== Exercise data

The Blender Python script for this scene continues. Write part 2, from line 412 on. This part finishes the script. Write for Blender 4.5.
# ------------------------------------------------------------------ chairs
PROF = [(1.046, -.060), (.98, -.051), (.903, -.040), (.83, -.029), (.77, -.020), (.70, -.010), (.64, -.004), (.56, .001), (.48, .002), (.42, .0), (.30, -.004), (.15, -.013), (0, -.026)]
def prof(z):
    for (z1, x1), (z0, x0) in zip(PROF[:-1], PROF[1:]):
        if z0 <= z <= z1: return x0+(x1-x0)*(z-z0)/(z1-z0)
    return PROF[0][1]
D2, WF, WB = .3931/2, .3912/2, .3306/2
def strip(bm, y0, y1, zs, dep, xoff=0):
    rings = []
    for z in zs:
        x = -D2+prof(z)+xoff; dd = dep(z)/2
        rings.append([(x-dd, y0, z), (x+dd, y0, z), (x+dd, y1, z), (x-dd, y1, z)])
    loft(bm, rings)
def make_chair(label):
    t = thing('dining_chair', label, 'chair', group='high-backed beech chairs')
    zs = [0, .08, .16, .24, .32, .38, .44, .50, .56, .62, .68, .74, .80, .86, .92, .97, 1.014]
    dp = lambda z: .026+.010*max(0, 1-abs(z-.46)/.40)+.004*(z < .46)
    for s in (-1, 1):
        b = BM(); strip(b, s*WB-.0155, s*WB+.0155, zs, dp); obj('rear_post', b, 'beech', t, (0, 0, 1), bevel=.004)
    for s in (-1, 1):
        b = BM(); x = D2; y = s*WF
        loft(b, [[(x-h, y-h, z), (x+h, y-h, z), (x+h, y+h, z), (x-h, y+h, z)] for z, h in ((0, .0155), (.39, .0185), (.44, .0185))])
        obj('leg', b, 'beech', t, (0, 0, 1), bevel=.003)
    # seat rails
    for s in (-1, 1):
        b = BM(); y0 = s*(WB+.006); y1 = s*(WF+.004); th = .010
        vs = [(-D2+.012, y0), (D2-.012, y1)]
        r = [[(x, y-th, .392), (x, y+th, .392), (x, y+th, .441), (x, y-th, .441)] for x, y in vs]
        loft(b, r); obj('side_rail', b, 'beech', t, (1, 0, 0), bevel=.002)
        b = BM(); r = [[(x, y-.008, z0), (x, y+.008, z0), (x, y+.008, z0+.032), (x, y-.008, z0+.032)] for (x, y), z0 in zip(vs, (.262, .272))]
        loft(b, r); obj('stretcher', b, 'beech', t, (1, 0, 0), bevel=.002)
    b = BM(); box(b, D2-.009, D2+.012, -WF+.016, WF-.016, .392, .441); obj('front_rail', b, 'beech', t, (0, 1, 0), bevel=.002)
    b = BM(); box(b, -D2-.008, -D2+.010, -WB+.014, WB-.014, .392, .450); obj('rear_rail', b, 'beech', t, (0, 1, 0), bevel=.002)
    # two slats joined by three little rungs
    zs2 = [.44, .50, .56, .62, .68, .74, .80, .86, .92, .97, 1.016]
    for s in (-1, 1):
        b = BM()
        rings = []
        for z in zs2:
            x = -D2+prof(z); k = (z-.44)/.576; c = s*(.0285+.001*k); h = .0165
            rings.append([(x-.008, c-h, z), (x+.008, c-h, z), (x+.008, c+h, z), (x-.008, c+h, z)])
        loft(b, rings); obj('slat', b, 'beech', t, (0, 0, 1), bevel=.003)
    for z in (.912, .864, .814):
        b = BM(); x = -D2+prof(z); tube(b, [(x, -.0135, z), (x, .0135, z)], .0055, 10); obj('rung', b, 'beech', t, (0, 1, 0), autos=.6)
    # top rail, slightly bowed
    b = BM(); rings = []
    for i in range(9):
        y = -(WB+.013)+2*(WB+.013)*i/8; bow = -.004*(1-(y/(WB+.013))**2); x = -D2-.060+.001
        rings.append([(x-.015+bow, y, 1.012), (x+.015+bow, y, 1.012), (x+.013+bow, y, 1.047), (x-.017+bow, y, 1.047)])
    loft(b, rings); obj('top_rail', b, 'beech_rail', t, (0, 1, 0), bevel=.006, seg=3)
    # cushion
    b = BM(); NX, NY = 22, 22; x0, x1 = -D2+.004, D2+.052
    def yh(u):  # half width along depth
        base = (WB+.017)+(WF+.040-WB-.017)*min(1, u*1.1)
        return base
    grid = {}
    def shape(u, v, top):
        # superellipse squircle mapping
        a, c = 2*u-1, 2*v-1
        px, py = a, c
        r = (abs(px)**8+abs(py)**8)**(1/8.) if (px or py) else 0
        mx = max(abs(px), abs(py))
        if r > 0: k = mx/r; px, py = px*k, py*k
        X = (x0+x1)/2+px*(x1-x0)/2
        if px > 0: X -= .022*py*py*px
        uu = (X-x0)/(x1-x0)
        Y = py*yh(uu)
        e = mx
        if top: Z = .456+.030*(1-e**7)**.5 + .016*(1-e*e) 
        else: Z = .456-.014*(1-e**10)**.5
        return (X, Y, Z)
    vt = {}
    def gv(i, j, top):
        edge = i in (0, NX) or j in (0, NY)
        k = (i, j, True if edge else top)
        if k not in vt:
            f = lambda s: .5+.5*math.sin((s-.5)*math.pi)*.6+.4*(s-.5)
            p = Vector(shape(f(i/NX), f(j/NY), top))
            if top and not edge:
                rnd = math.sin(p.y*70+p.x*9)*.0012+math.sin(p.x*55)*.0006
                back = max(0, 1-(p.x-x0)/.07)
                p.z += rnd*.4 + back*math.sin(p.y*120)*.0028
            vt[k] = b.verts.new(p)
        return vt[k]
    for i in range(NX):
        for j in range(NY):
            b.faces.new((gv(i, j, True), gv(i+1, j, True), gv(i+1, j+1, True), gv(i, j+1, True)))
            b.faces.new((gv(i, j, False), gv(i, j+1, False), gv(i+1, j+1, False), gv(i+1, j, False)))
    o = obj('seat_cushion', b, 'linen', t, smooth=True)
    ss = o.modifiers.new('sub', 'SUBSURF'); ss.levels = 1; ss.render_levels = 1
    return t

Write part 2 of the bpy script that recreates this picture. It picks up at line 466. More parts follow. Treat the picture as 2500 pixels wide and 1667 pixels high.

====

Task:
Output all of the material exactly as written.

Solution for this exercise:
The Blender Python script for this scene continues. Write part 2, from line 412 on. This part finishes the script. Write for Blender 4.5.
# ------------------------------------------------------------------ chairs
PROF = [(1.046, -.060), (.98, -.051), (.903, -.040), (.83, -.029), (.77, -.020), (.70, -.010), (.64, -.004), (.56, .001), (.48, .002), (.42, .0), (.30, -.004), (.15, -.013), (0, -.026)]
def prof(z):
    for (z1, x1), (z0, x0) in zip(PROF[:-1], PROF[1:]):
        if z0 <= z <= z1: return x0+(x1-x0)*(z-z0)/(z1-z0)
    return PROF[0][1]
D2, WF, WB = .3931/2, .3912/2, .3306/2
def strip(bm, y0, y1, zs, dep, xoff=0):
    rings = []
    for z in zs:
        x = -D2+prof(z)+xoff; dd = dep(z)/2
        rings.append([(x-dd, y0, z), (x+dd, y0, z), (x+dd, y1, z), (x-dd, y1, z)])
    loft(bm, rings)
def make_chair(label):
    t = thing('dining_chair', label, 'chair', group='high-backed beech chairs')
    zs = [0, .08, .16, .24, .32, .38, .44, .50, .56, .62, .68, .74, .80, .86, .92, .97, 1.014]
    dp = lambda z: .026+.010*max(0, 1-abs(z-.46)/.40)+.004*(z < .46)
    for s in (-1, 1):
        b = BM(); strip(b, s*WB-.0155, s*WB+.0155, zs, dp); obj('rear_post', b, 'beech', t, (0, 0, 1), bevel=.004)
    for s in (-1, 1):
        b = BM(); x = D2; y = s*WF
        loft(b, [[(x-h, y-h, z), (x+h, y-h, z), (x+h, y+h, z), (x-h, y+h, z)] for z, h in ((0, .0155), (.39, .0185), (.44, .0185))])
        obj('leg', b, 'beech', t, (0, 0, 1), bevel=.003)
    # seat rails
    for s in (-1, 1):
        b = BM(); y0 = s*(WB+.006); y1 = s*(WF+.004); th = .010
        vs = [(-D2+.012, y0), (D2-.012, y1)]
        r = [[(x, y-th, .392), (x, y+th, .392), (x, y+th, .441), (x, y-th, .441)] for x, y in vs]
        loft(b, r); obj('side_rail', b, 'beech', t, (1, 0, 0), bevel=.002)
        b = BM(); r = [[(x, y-.008, z0), (x, y+.008, z0), (x, y+.008, z0+.032), (x, y-.008, z0+.032)] for (x, y), z0 in zip(vs, (.262, .272))]
        loft(b, r); obj('stretcher', b, 'beech', t, (1, 0, 0), bevel=.002)
    b = BM(); box(b, D2-.009, D2+.012, -WF+.016, WF-.016, .392, .441); obj('front_rail', b, 'beech', t, (0, 1, 0), bevel=.002)
    b = BM(); box(b, -D2-.008, -D2+.010, -WB+.014, WB-.014, .392, .450); obj('rear_rail', b, 'beech', t, (0, 1, 0), bevel=.002)
    # two slats joined by three little rungs
    zs2 = [.44, .50, .56, .62, .68, .74, .80, .86, .92, .97, 1.016]
    for s in (-1, 1):
        b = BM()
        rings = []
        for z in zs2:
            x = -D2+prof(z); k = (z-.44)/.576; c = s*(.0285+.001*k); h = .0165
            rings.append([(x-.008, c-h, z), (x+.008, c-h, z), (x+.008, c+h, z), (x-.008, c+h, z)])
        loft(b, rings); obj('slat', b, 'beech', t, (0, 0, 1), bevel=.003)
    for z in (.912, .864, .814):
        b = BM(); x = -D2+prof(z); tube(b, [(x, -.0135, z), (x, .0135, z)], .0055, 10); obj('rung', b, 'beech', t, (0, 1, 0), autos=.6)
    # top rail, slightly bowed
    b = BM(); rings = []
    for i in range(9):
        y = -(WB+.013)+2*(WB+.013)*i/8; bow = -.004*(1-(y/(WB+.013))**2); x = -D2-.060+.001
        rings.append([(x-.015+bow, y, 1.012), (x+.015+bow, y, 1.012), (x+.013+bow, y, 1.047), (x-.017+bow, y, 1.047)])
    loft(b, rings); obj('top_rail', b, 'beech_rail', t, (0, 1, 0), bevel=.006, seg=3)
    # cushion
    b = BM(); NX, NY = 22, 22; x0, x1 = -D2+.004, D2+.052
    def yh(u):  # half width along depth
        base = (WB+.017)+(WF+.040-WB-.017)*min(1, u*1.1)
        return base
    grid = {}
    def shape(u, v, top):
        # superellipse squircle mapping
        a, c = 2*u-1, 2*v-1
        px, py = a, c
        r = (abs(px)**8+abs(py)**8)**(1/8.) if (px or py) else 0
        mx = max(abs(px), abs(py))
        if r > 0: k = mx/r; px, py = px*k, py*k
        X = (x0+x1)/2+px*(x1-x0)/2
        if px > 0: X -= .022*py*py*px
        uu = (X-x0)/(x1-x0)
        Y = py*yh(uu)
        e = mx
        if top: Z = .456+.030*(1-e**7)**.5 + .016*(1-e*e) 
        else: Z = .456-.014*(1-e**10)**.5
        return (X, Y, Z)
    vt = {}
    def gv(i, j, top):
        edge = i in (0, NX) or j in (0, NY)
        k = (i, j, True if edge else top)
        if k not in vt:
            f = lambda s: .5+.5*math.sin((s-.5)*math.pi)*.6+.4*(s-.5)
            p = Vector(shape(f(i/NX), f(j/NY), top))
            if top and not edge:
                rnd = math.sin(p.y*70+p.x*9)*.0012+math.sin(p.x*55)*.0006
                back = max(0, 1-(p.x-x0)/.07)
                p.z += rnd*.4 + back*math.sin(p.y*120)*.0028
            vt[k] = b.verts.new(p)
        return vt[k]
    for i in range(NX):
        for j in range(NY):
            b.faces.new((gv(i, j, True), gv(i+1, j, True), gv(i+1, j+1, True), gv(i, j+1, True)))
            b.faces.new((gv(i, j, False), gv(i, j+1, False), gv(i+1, j+1, False), gv(i+1, j, False)))
    o = obj('seat_cushion', b, 'linen', t, smooth=True)
    ss = o.modifiers.new('sub', 'SUBSURF'); ss.levels = 1; ss.render_levels = 1
    return t

Write part 2 of the bpy script that recreates this picture. It picks up at line 466. More parts follow. Treat the picture as 2500 pixels wide and 1667 pixels high.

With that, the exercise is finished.